In der nachfolgenden Begründung, in der die Bundesregierung wieder davon spricht, dass die Regelung grundsätzlich die Verhinderung und Bekämpfung von Terrorismus und schwerer Kriminalität an die Bedingungen moderner Telekommunikation anpassen soll (wohingegen sie andererseits argumentiert, dass „schwere Straftaten“ kein technischer Terminus ist und daher die Regelung diesbezüglich frei gestaltbar ist), zeigen die Fallbeispiele sehr deutlich, dass es hier nicht mehr um Schwerstkriminalität geht. So heißt es denn auch, dass ohne die Daten der VDS eine Verfolgung von z.B. Stalkingfällen ggf zunichte gemacht worden wäre.

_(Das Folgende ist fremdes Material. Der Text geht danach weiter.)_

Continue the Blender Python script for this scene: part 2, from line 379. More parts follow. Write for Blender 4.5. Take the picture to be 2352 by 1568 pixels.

Die weiteren Fallbeispiele, die die Notwendigkeit der VDS belegen sollen, sind denn auch eine bunte Melange aus der bekannten „Sauerland-Gruppe“, aus Trickbetrug (Skimming), Diebstahl usw.

Zur Verdeutlichung dafür, dass es hier nicht mehr um „schwere Straftaten“, was auch immer dies sein mag, geht, sondern vielmehr gerade die Fallbeispiele belegen, dass hier Daten für alle Fälle gespeichert werden sollen (was dann auch wieder für einen Einschüchterungseffekt spricht, denn die von der Regierung gepriesene Transparenz bei der Verwendung der Daten zeigt sich hier nicht), seien abschließend nur zwei dieser Fallbeispiele genannt:

  1. In einem Verfahren der StA Stuttgart zu einem Überfall von zwei Tätern auf einen Homosexuellen, erfolgte die Absprache zwischen den Tätern, die sich zuvor an der gemeinsamen Arbeitsstelle grob über den Ablauf verständigt hatten, unmittelbar vor der Tatausführung über ihre Handys.
  2. In einem Verfahren der StA Cleve, das ebenfalls einen Einbruchdiebstahl (§§ 242, 243 StGB) betraf, wurde hochwertiges Golfzubehör entwendet und Einrichtungsgegenstände von erheblichem Wert zerstört. Einer der unbekannten Täter wurde von der Videoanlage gefilmt, wie er während der Tat mit einem Mobiltelefon telefonierte. [...]

Hier wird bereits klar, dass man letzten Endes auf die herkömmliche Ermittlungstätigkeit weniger Wert legt, sondern sich einfach auf die Verwendung von TK-Daten stützt, die (das wird aus diesen Fallbeispielen deutlich) gerade bei Einbruch, Körperverletzung, Diebstahl etc. lediglich dann eine Rolle spielen dürften, wenn sich die Täter allzu ungeschickt anstellen. Doch die Fülle der Anwendungsbeispiele zeigt auch, dass die TK-Daten hier zum Allzweckwerkzeug werden sollen. In ihrer Stellungnahme sieht die Bundesregierung sich als quasi unangreifbar an, demaskiert sich aber letzten Endes selbst.